Nécessité fait autonomie
Mais les nouvelles conditions de vie et les nouvelles responsabilités assumées conduisent aussi des femmes à devenir plus autonomes, et du coup à remettre en question le modèle traditionnel. Le plus souvent en effet ce sont les femmes qui se rendent aux distributions de nourriture, elles qui insistent auprès des directeurs pour que leurs enfants soient acceptés dans les écoles libanaises, elles qui se rendent dans les centres récemment créés où se distribuent kits d’hygiène, matelas, vêtements, elles qui vont chercher le formulaire pour avoir des aides, tandis que pas mal d’hommes trouvent trop humiliants de réclamer une assistance.

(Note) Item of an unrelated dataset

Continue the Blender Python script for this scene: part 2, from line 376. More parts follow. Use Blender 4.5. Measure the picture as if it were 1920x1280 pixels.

Dans certains centres sont organisés des groupes de discussion, des initiations et formations à l’hygiène, ou à l’anglais, ou à l’informatique, sont fournis des appuis psychologiques. Peut alors commencer à s’opérer un retour sur soi, une manière de ne plus seulement faire partie d’une masse indifférenciée – les réfugié-es – mais de redevenir un individu. Peut aussi commencer à se dire ce qui a été subi, le stress de la guerre, les violences, les viols. « Cela prend du temps », souligne Jimmi, une jeune libanaise qui dirige le centre de
Caritas à Dekwaneh (banlieue nord de Beyrouth, ndrl). En mai dernier le centre s’occupait de 500 familles réfugiées soit environ 4000 personnes, 6 mois plus tard ce sont 1300 familles qui bénéficient d’une prise en charge partielle. « Au début les femmes ne parlent jamais d’elles, mais peu à peu elles se sentent en confiance et osent dire ce qui leur est arrivé en Syrie mais ce qui leur arrive aussi au Liban ». Franchir une frontière ne signifie pas nécessairement pour les femmes être en sécurité, des violences sexuelles et sexistes (SGBV selon la terminologie onusienne – violence sexuelle et basée sur le genre) pouvant encore être subies.